Tuesday 3 June 2008

The ABCs of Bible translation

Last Friday, Robyn - one of the missionaries our church supports - visited our youth group. She's been translating the new testament into Ramoaina, an indigenous language of one of the people groups in Duke of York Island, PNG. She spoke about the ABCs of a good Bible translation. It has to be:
Accurate - say what the Bible actually says;
Beautiful - sound like how people in the target language would say it; it can't sound like a foreigner saying it;
Clear - it has to communicate clearly.
The "beautiful" category intrigued me. The Bible must be heard not only in the local language, but with a local accent. There's no point if it's in the local language but speaks with a foreign accent. That still sounds alien. It needs to sound local. And that's foreign missionaries need local assistance. So they know what it really "sounds" like. 'Coz God ain't a foreigner - he's a local.

2 comments:

jeltzz said...

Beautiful... is an interesting choice. Because what is being described isn't beauty at all, it's domestication. That's a translation choice, not a translation mandate. To domesticate the text to a cultural-linguistic setting reduces the burden of cross-cultural interpretation for the reader, but entrusts the translator with more responsibility for those interpretations.

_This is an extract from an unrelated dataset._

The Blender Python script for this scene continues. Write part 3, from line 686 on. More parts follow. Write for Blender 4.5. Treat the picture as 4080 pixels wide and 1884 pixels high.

Which is not a case against it, but merely to point out that there are other possible translation strategies (the clear opposite is to maintain the foreignness of a text in order to force readers to do cross-cultural interpretation of their own)

Kamal Weerakoon said...

Yeah but ADC isn't such a good acronymn...
I take your point. There's the deeper issue of the nature of the Bible: it is both a historical document - or, to be even more precise, a set of historical documents - bound in time & space; and also a trans-temporal, divinely authoritative communicative act. The translators have to make a choice to which aspect to give priority to in a translation.
Given the Ramoina church is small and not highly educated, it seems reasonable to give priority to the latter - the Bible as a trans-temporal, divinely authoritative communicative act - and make the text "domestic". But you're right, such a decision gives the translators more interpretative responsibility.